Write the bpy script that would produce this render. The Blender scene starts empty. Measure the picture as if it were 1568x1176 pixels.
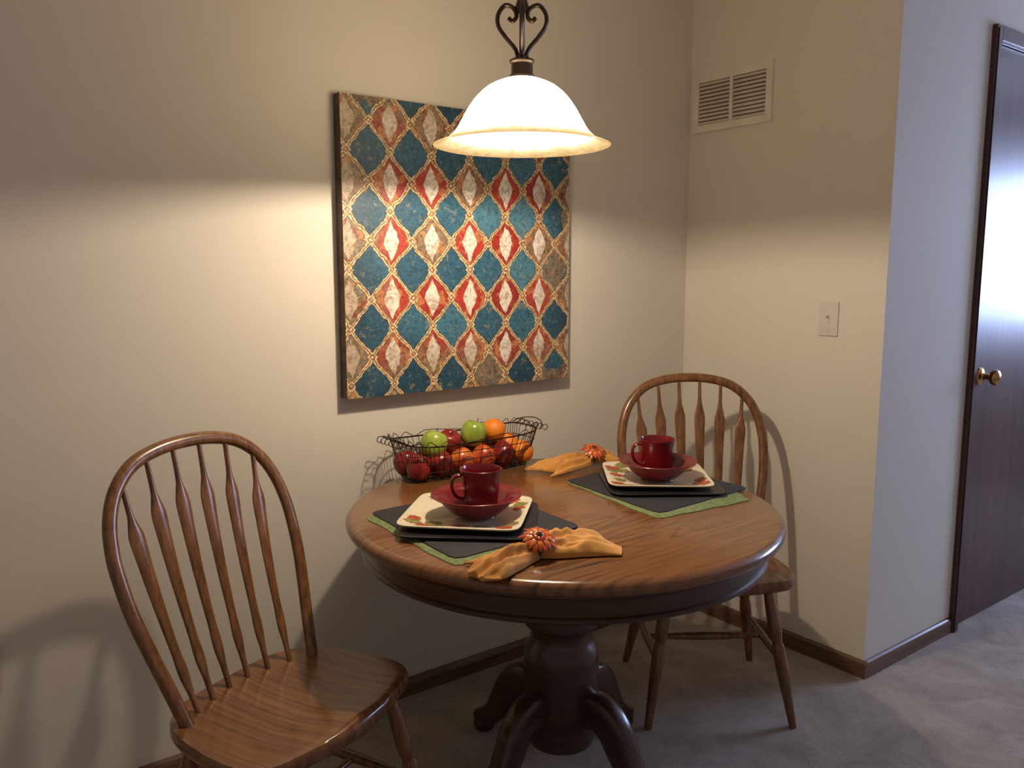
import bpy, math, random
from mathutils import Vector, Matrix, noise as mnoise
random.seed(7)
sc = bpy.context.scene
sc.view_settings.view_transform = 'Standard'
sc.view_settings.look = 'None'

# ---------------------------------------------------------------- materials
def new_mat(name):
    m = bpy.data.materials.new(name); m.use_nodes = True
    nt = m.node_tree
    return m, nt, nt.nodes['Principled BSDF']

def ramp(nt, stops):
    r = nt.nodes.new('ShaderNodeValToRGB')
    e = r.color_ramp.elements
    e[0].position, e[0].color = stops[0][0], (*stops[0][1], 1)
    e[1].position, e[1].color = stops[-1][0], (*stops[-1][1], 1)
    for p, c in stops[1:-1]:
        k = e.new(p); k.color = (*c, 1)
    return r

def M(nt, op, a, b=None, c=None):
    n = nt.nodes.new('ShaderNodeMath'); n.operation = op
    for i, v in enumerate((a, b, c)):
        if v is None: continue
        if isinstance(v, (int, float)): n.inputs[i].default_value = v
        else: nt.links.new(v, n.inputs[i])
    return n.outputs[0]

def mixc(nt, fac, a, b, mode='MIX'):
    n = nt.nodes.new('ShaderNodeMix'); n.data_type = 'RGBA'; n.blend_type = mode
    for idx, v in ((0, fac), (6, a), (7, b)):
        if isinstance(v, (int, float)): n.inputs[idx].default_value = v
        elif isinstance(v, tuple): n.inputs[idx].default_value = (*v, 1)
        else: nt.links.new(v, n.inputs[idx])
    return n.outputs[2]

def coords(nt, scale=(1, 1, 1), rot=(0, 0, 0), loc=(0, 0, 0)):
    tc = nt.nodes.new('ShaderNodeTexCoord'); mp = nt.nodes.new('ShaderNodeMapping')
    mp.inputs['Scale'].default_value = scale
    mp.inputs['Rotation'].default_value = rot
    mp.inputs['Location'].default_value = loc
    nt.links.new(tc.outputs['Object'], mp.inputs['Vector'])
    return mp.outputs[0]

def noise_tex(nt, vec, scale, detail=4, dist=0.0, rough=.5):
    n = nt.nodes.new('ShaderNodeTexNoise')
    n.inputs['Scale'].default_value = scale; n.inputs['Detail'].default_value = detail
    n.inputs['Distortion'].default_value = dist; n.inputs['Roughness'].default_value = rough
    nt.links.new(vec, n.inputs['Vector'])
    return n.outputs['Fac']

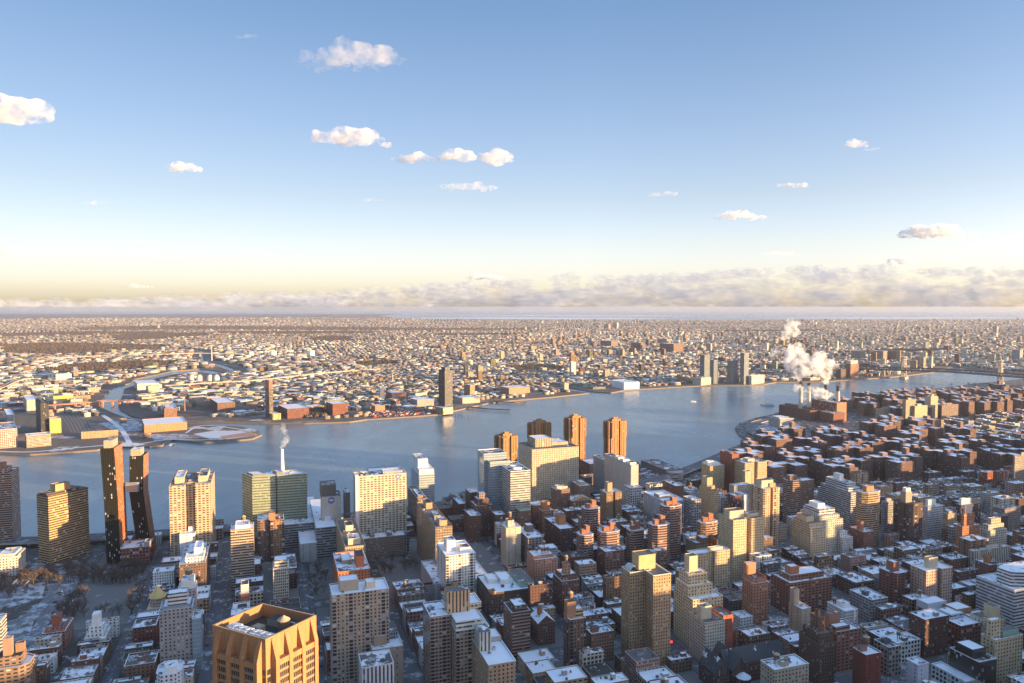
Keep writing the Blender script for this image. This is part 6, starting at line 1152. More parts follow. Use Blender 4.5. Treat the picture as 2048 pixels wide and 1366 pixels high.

* * *

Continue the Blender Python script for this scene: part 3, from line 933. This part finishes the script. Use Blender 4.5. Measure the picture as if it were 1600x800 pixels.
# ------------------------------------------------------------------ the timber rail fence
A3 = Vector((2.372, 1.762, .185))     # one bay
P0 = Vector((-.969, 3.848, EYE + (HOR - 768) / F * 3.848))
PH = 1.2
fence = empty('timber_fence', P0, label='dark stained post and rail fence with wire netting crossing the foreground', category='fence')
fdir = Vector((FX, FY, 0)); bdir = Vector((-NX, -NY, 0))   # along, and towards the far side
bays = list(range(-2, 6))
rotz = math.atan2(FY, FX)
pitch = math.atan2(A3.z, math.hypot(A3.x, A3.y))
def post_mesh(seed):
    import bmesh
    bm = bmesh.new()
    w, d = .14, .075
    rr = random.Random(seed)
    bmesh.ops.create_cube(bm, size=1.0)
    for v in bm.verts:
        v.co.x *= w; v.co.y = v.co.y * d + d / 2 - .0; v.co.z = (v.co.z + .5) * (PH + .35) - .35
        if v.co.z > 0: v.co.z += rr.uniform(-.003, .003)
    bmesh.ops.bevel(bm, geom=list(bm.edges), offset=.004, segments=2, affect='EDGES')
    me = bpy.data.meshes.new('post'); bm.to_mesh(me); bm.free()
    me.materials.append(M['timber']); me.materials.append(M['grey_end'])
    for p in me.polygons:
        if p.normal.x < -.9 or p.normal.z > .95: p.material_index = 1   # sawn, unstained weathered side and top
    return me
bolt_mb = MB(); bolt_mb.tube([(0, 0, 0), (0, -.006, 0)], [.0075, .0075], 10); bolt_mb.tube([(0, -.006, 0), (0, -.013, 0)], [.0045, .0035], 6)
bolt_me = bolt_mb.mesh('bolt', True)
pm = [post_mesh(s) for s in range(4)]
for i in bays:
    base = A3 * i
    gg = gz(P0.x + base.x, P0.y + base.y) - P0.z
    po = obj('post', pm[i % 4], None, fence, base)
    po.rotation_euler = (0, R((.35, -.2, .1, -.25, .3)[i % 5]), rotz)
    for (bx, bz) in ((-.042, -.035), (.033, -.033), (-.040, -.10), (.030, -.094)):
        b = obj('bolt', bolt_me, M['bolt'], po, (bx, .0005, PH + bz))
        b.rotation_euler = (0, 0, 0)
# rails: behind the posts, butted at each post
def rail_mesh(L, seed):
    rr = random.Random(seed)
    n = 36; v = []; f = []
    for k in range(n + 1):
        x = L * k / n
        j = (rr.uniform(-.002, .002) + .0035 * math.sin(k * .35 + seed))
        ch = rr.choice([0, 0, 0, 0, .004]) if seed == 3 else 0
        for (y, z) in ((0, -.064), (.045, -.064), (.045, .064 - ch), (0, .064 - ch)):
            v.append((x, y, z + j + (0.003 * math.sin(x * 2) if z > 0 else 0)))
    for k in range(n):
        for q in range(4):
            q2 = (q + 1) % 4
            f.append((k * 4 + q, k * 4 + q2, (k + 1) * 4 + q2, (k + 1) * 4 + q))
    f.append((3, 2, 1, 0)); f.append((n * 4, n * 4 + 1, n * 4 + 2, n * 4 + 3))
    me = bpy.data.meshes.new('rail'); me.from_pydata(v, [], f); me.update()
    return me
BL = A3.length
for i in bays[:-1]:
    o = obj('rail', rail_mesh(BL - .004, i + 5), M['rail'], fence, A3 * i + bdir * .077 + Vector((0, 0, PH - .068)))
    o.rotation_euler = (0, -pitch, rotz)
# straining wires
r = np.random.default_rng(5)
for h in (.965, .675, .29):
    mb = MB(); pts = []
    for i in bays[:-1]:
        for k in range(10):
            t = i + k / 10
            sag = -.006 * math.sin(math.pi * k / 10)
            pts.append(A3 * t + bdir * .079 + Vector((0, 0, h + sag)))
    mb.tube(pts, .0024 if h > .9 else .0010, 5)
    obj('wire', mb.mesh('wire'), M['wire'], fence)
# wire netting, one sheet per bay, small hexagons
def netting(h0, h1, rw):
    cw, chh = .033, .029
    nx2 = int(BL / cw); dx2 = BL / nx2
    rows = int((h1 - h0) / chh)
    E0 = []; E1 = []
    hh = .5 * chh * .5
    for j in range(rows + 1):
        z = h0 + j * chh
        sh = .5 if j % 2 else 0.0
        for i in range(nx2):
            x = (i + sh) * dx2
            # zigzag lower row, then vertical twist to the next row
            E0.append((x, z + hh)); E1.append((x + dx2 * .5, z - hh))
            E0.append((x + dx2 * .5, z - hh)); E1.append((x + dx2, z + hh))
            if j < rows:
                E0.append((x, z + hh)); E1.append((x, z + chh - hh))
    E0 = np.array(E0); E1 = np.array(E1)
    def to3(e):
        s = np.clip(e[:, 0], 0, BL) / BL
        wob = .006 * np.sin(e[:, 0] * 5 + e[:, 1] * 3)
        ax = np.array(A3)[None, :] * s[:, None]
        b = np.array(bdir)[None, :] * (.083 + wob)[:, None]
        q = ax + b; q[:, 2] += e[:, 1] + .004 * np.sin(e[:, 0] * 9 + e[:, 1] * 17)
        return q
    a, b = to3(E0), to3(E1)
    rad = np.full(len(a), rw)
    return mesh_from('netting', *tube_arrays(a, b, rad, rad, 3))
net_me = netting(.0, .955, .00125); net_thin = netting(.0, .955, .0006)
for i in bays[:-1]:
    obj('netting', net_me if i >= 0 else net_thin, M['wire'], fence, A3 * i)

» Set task
Pull out every line holding "pixels" from the records above, and copy it.

» Written response
Write the bpy script that would produce this render. The Blender scene starts empty. Measure the picture as if it were 1568x1176 pixels.
Keep writing the Blender script for this image. This is part 6, starting at line 1152. More parts follow. Use Blender 4.5. Treat the picture as 2048 pixels wide and 1366 pixels high.
Continue the Blender Python script for this scene: part 3, from line 933. This part finishes the script. Use Blender 4.5. Measure the picture as if it were 1600x800 pixels.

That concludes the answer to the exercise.